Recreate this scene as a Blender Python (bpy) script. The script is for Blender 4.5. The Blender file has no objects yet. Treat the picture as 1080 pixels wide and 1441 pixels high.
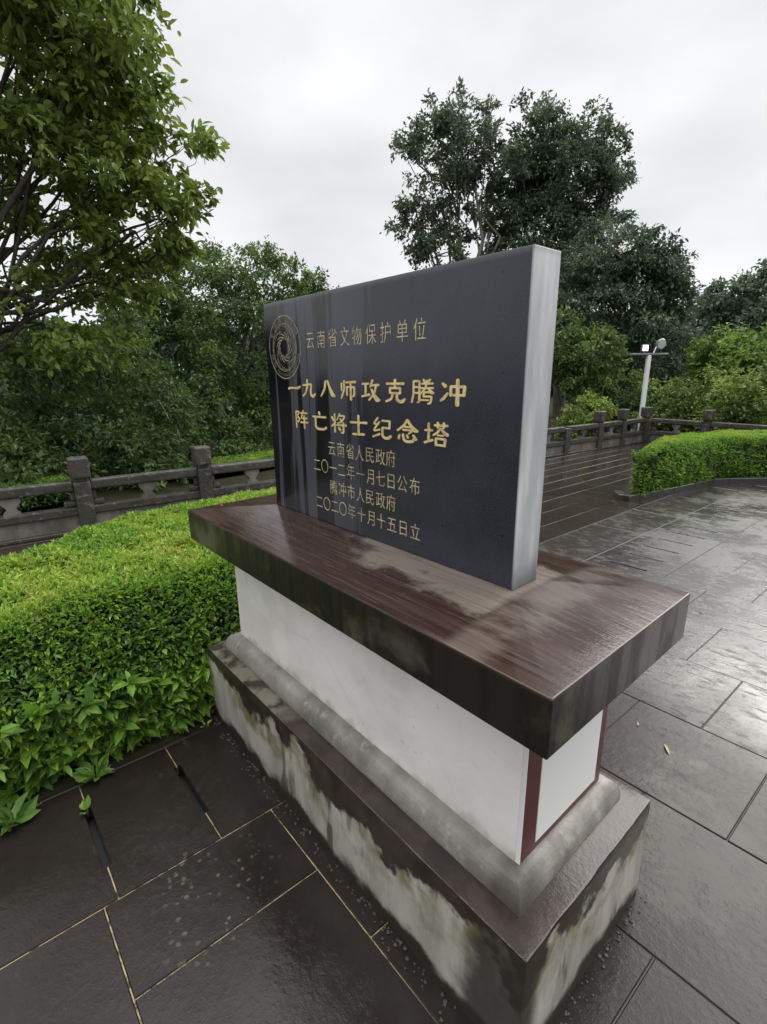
import bpy, bmesh, math, random
import numpy as np
from mathutils import Vector
R = math.radians
SC = bpy.context.scene
COL = SC.collection

# ------------------------------------------------------------------ camera
FPX, YAW, PITCH, ROLL = 702.8, 0.8589, -0.2705, -0.0105
CAM = np.array([1.2658, -1.0598, 1.6])
def cam_axes():
    cy, sy, cp, sp = math.cos(YAW), math.sin(YAW), math.cos(PITCH), math.sin(PITCH)
    f = np.array([-sy*cp, cy*cp, sp]); r = np.array([cy, sy, 0.0]); u = np.cross(r, f)
    c, s = math.cos(ROLL), math.sin(ROLL)
    return c*r+s*u, -s*r+c*u, f
CR, CU, CF = cam_axes()
cd = bpy.data.cameras.new('camera'); cam = bpy.data.objects.new('camera', cd); COL.objects.link(cam)
cd.sensor_fit = 'VERTICAL'; cd.sensor_height = 24.0; cd.lens = 24.0*FPX/1441; cd.clip_start = 0.05; cd.clip_end = 2000
from mathutils import Matrix
cam.matrix_world = Matrix(((CR[0], CU[0], -CF[0], CAM[0]), (CR[1], CU[1], -CF[1], CAM[1]), (CR[2], CU[2], -CF[2], CAM[2]), (0, 0, 0, 1)))
SC.camera = cam

# ------------------------------------------------------------------ light
SUN_EL, SUN_AZ = R(38), R(4)          # azimuth clockwise from +Y
w = bpy.data.worlds.new('World'); SC.world = w; w.use_nodes = True
nt = w.node_tree; nt.nodes.clear()
def N(nt, t, **k):
    n = nt.nodes.new(t)
    for a, b in k.items(): setattr(n, a, b)
    return n
out = N(nt, 'ShaderNodeOutputWorld'); bg = N(nt, 'ShaderNodeBackground'); bg.inputs['Strength'].default_value = 0.1
sky = N(nt, 'ShaderNodeTexSky', sky_type='NISHITA', sun_disc=False); sky.sun_elevation = SUN_EL; sky.sun_rotation = SUN_AZ
tc = N(nt, 'ShaderNodeTexCoord'); sep = N(nt, 'ShaderNodeSeparateXYZ'); nt.links.new(tc.outputs['Generated'], sep.inputs[0])
el = N(nt, 'ShaderNodeValToRGB')       # overcast luminance by height: zenith brightest
cr = el.color_ramp; cr.elements[0].position = 0.0; cr.elements[0].color = (.74, .755, .78, 1); cr.elements[1].position = 1.0; cr.elements[1].color = (4.8, 4.85, 4.9, 1)
for p, v in ((.30, .66), (.58, .75), (.80, 1.35)):
    e = cr.elements.new(p); e.color = (v*.995, v*.997, v*1.015, 1)
nt.links.new(sep.outputs['Z'], el.inputs[0])
mp = N(nt, 'ShaderNodeMapping'); mp.inputs['Scale'].default_value = (1.2, 1.2, 3.0); nt.links.new(tc.outputs['Generated'], mp.inputs[0])
nz = N(nt, 'ShaderNodeTexNoise'); nz.inputs['Scale'].default_value = 2.2; nz.inputs['Detail'].default_value = 5; nz.inputs['Roughness'].default_value = .45
nt.links.new(mp.outputs[0], nz.inputs['Vector'])
nr = N(nt, 'ShaderNodeMapRange'); nr.inputs['From Min'].default_value = .3; nr.inputs['From Max'].default_value = .7; nr.inputs['To Min'].default_value = .82; nr.inputs['To Max'].default_value = 1.12
nt.links.new(nz.outputs['Fac'], nr.inputs['Value'])
# bright veil round the hidden sun side (right of the view)
dot = N(nt, 'ShaderNodeVectorMath', operation='DOT_PRODUCT'); dot.inputs[1].default_value = (.34, .83, .44)
nt.links.new(tc.outputs['Generated'], dot.inputs[0])
gl = N(nt, 'ShaderNodeMapRange'); gl.interpolation_type = 'SMOOTHSTEP'; gl.inputs['From Min'].default_value = .82; gl.inputs['From Max'].default_value = 1.0; gl.inputs['To Min'].default_value = 1.0; gl.inputs['To Max'].default_value = 2.6
nt.links.new(dot.outputs['Value'], gl.inputs['Value'])
m1 = N(nt, 'ShaderNodeMath', operation='MULTIPLY'); nt.links.new(nr.outputs[0], m1.inputs[0]); nt.links.new(gl.outputs[0], m1.inputs[1])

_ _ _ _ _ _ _

Output an exact copy of the material, with the pictures removed.

Recreate this scene as a Blender Python (bpy) script. The script is for Blender 4.5. The Blender file has no objects yet. Treat the picture as 1080 pixels wide and 1441 pixels high.
import bpy, bmesh, math, random
import numpy as np
from mathutils import Vector
R = math.radians
SC = bpy.context.scene
COL = SC.collection

# ------------------------------------------------------------------ camera
FPX, YAW, PITCH, ROLL = 702.8, 0.8589, -0.2705, -0.0105
CAM = np.array([1.2658, -1.0598, 1.6])
def cam_axes():
    cy, sy, cp, sp = math.cos(YAW), math.sin(YAW), math.cos(PITCH), math.sin(PITCH)
    f = np.array([-sy*cp, cy*cp, sp]); r = np.array([cy, sy, 0.0]); u = np.cross(r, f)
    c, s = math.cos(ROLL), math.sin(ROLL)
    return c*r+s*u, -s*r+c*u, f
CR, CU, CF = cam_axes()
cd = bpy.data.cameras.new('camera'); cam = bpy.data.objects.new('camera', cd); COL.objects.link(cam)
cd.sensor_fit = 'VERTICAL'; cd.sensor_height = 24.0; cd.lens = 24.0*FPX/1441; cd.clip_start = 0.05; cd.clip_end = 2000
from mathutils import Matrix
cam.matrix_world = Matrix(((CR[0], CU[0], -CF[0], CAM[0]), (CR[1], CU[1], -CF[1], CAM[1]), (CR[2], CU[2], -CF[2], CAM[2]), (0, 0, 0, 1)))
SC.camera = cam

# ------------------------------------------------------------------ light
SUN_EL, SUN_AZ = R(38), R(4)          # azimuth clockwise from +Y
w = bpy.data.worlds.new('World'); SC.world = w; w.use_nodes = True
nt = w.node_tree; nt.nodes.clear()
def N(nt, t, **k):
    n = nt.nodes.new(t)
    for a, b in k.items(): setattr(n, a, b)
    return n
out = N(nt, 'ShaderNodeOutputWorld'); bg = N(nt, 'ShaderNodeBackground'); bg.inputs['Strength'].default_value = 0.1
sky = N(nt, 'ShaderNodeTexSky', sky_type='NISHITA', sun_disc=False); sky.sun_elevation = SUN_EL; sky.sun_rotation = SUN_AZ
tc = N(nt, 'ShaderNodeTexCoord'); sep = N(nt, 'ShaderNodeSeparateXYZ'); nt.links.new(tc.outputs['Generated'], sep.inputs[0])
el = N(nt, 'ShaderNodeValToRGB')       # overcast luminance by height: zenith brightest
cr = el.color_ramp; cr.elements[0].position = 0.0; cr.elements[0].color = (.74, .755, .78, 1); cr.elements[1].position = 1.0; cr.elements[1].color = (4.8, 4.85, 4.9, 1)
for p, v in ((.30, .66), (.58, .75), (.80, 1.35)):
    e = cr.elements.new(p); e.color = (v*.995, v*.997, v*1.015, 1)
nt.links.new(sep.outputs['Z'], el.inputs[0])
mp = N(nt, 'ShaderNodeMapping'); mp.inputs['Scale'].default_value = (1.2, 1.2, 3.0); nt.links.new(tc.outputs['Generated'], mp.inputs[0])
nz = N(nt, 'ShaderNodeTexNoise'); nz.inputs['Scale'].default_value = 2.2; nz.inputs['Detail'].default_value = 5; nz.inputs['Roughness'].default_value = .45
nt.links.new(mp.outputs[0], nz.inputs['Vector'])
nr = N(nt, 'ShaderNodeMapRange'); nr.inputs['From Min'].default_value = .3; nr.inputs['From Max'].default_value = .7; nr.inputs['To Min'].default_value = .82; nr.inputs['To Max'].default_value = 1.12
nt.links.new(nz.outputs['Fac'], nr.inputs['Value'])
# bright veil round the hidden sun side (right of the view)
dot = N(nt, 'ShaderNodeVectorMath', operation='DOT_PRODUCT'); dot.inputs[1].default_value = (.34, .83, .44)
nt.links.new(tc.outputs['Generated'], dot.inputs[0])
gl = N(nt, 'ShaderNodeMapRange'); gl.interpolation_type = 'SMOOTHSTEP'; gl.inputs['From Min'].default_value = .82; gl.inputs['From Max'].default_value = 1.0; gl.inputs['To Min'].default_value = 1.0; gl.inputs['To Max'].default_value = 2.6
nt.links.new(dot.outputs['Value'], gl.inputs['Value'])
m1 = N(nt, 'ShaderNodeMath', operation='MULTIPLY'); nt.links.new(nr.outputs[0], m1.inputs[0]); nt.links.new(gl.outputs[0], m1.inputs[1])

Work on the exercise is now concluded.